Islam is the fastest-growing religion in Europe. There are at least 15 million Muslims living in the EU today. In the eyes of many Europeans, the problem hasn’t been just the size of the Muslim population, but these immigrants’ refusal to assimilate or compromise with Western culture and values.

In the past, Europeans tended to err on the side of caution and avoided directly challenging Islam for fear of destabilizing their relationship with the Muslim world. Now, Europe’s strategic interest in retaining access to Middle East oil demands that governments soothe Islamic ire. But European politicians’ interests lie in insisting that Muslim immigrants assimilate and in standing tough against censorship by standing up to Muslim mobs.

Now, European debates about immigration policies are not just arguments about assimilation. In the wake of the cartoon furor, they are becoming what everyone dreads: a “clash of civilizations.”

From the beginning, much more than freedom of expression has been at stake in the row over the cartoons. At issue is whether two cultures can coexist if Muslims refuse to accept one of the basic tenets of liberalism: the right of others to express their views, however offensive, without the threat of violent reprisal. The Muslims who torched embassies, and the governments that did not condemn them, have shown themselves incapable of understanding what pluralistic societies are all about.

In trying to appease Muslim public opinion by calling the cartoons offensive, the State Department missed the point. So did former President Clinton, who told an audience in Qatar last week that he found the cartoons “appalling.”

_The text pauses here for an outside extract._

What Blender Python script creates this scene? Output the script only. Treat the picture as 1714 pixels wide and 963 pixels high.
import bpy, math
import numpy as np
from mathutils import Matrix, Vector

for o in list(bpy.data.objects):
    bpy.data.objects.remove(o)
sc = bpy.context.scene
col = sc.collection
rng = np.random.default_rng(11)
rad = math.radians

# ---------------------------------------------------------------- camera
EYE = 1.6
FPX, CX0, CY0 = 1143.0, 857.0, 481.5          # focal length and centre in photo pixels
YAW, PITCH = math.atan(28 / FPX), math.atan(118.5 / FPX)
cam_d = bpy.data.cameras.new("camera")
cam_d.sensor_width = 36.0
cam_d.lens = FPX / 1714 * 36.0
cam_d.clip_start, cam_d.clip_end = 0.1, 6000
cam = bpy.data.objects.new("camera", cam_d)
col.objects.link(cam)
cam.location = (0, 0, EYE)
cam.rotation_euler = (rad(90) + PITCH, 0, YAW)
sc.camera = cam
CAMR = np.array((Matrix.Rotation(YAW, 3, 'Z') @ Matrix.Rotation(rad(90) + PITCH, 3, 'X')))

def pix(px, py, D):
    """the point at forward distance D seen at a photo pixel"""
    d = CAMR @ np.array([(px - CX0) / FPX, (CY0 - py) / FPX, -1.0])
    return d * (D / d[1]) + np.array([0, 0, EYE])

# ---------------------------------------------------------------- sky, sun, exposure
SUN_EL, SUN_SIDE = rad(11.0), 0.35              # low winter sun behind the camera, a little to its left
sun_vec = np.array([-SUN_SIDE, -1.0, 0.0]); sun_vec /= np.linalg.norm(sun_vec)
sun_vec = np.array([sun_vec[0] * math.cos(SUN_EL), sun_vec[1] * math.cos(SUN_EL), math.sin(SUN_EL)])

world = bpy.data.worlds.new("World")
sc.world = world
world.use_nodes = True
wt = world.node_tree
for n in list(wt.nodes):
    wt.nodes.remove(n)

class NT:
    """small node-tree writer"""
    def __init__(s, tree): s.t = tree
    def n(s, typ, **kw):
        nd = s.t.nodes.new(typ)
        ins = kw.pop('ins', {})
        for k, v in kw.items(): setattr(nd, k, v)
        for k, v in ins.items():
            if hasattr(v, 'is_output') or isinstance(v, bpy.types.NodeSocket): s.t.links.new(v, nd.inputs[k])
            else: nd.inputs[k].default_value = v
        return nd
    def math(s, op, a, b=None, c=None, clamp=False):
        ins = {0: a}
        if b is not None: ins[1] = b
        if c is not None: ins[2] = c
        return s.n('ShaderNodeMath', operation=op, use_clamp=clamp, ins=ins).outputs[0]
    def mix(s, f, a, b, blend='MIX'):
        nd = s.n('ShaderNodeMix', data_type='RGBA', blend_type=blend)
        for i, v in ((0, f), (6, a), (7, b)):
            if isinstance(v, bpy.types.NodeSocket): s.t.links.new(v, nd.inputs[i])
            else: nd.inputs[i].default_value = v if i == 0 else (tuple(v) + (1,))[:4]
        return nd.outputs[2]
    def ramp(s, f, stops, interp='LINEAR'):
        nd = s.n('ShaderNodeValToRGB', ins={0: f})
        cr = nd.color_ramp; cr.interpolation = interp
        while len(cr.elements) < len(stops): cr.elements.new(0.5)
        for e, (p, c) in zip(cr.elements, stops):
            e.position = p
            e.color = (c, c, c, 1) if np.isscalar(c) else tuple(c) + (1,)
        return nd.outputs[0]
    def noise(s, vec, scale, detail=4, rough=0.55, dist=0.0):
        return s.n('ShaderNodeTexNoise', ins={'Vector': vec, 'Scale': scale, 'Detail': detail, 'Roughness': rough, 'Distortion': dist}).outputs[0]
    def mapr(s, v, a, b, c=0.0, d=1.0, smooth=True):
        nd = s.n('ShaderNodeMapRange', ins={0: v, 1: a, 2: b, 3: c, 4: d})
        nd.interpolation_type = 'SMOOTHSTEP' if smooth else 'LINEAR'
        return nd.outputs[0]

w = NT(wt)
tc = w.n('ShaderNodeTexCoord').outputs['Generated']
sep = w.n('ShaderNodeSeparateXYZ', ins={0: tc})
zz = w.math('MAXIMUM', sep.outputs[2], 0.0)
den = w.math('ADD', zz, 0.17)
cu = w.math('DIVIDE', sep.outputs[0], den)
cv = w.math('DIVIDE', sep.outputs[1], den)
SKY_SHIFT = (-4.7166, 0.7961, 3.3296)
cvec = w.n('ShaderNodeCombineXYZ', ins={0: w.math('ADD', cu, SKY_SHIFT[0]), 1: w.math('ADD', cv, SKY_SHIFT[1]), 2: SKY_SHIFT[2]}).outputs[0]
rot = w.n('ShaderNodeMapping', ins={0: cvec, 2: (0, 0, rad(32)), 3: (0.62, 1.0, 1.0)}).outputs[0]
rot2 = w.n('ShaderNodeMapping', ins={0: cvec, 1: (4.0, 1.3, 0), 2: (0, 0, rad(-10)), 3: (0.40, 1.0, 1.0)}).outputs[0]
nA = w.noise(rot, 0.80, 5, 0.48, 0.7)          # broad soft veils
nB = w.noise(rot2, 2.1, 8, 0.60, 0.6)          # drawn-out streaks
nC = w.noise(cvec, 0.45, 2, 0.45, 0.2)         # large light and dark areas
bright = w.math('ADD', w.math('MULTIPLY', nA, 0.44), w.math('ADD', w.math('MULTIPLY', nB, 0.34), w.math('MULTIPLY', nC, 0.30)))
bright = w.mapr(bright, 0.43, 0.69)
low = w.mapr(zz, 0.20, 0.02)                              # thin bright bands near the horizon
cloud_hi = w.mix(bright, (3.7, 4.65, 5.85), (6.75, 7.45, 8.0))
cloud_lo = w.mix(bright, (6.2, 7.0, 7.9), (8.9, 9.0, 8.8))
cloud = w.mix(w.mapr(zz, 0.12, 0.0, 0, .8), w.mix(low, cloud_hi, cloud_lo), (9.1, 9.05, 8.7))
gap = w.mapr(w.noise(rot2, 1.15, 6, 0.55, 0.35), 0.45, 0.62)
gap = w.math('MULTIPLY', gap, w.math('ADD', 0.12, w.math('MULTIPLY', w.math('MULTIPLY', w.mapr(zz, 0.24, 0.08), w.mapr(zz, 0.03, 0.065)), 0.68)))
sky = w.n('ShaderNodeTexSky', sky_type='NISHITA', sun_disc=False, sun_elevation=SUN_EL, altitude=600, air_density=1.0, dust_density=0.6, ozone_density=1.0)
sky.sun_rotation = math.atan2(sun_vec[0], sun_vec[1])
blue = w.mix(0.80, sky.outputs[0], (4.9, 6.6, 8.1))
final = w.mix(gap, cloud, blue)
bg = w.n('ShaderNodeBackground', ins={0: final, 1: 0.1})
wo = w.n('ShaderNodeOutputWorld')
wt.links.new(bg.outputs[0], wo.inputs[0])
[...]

It’s not the decision by Jyllands-Posten and other European newspapers to publish the cartoons that is appalling, it’s the response from the Muslim world. If the Muslim outrage is really about demanding respect for others’ beliefs (a valid argument), Arabs should be insisting that their own media stop the almost-daily depictions of Jews and Christians as bloodthirsty cannibals and murderers of children. One tasteless act does not excuse another. Tolerance is a two-way street.

And what of the cartoons? The real issue is not that some of the cartoons portrayed Islam unflatteringly but that the prophet’s image was drawn at all. While Muslims are prohibited from depicting Muhammad, and doing so is considered blasphemy, this prohibition should not apply to non-Muslims. Demanding that non-Muslims abide by such a religious edict is tantamount to ordering them to follow an Islamic halal diet or cover their women’s hair. In a world with more than a dozen major religions, no faith can prescribe such behaviors to others.

Ironically, it was a Jordanian newspaper that got it right last week when it published three of the cartoons under the headline: “What hurts Islam more: these cartoons or pictures of a hostage-taker slitting the throat of his victim before cameras, or a suicide bomber blowing up an Amman wedding party?”

Although the editor of that paper now sits in a Jordanian jail, the question he asked is surely worth pondering.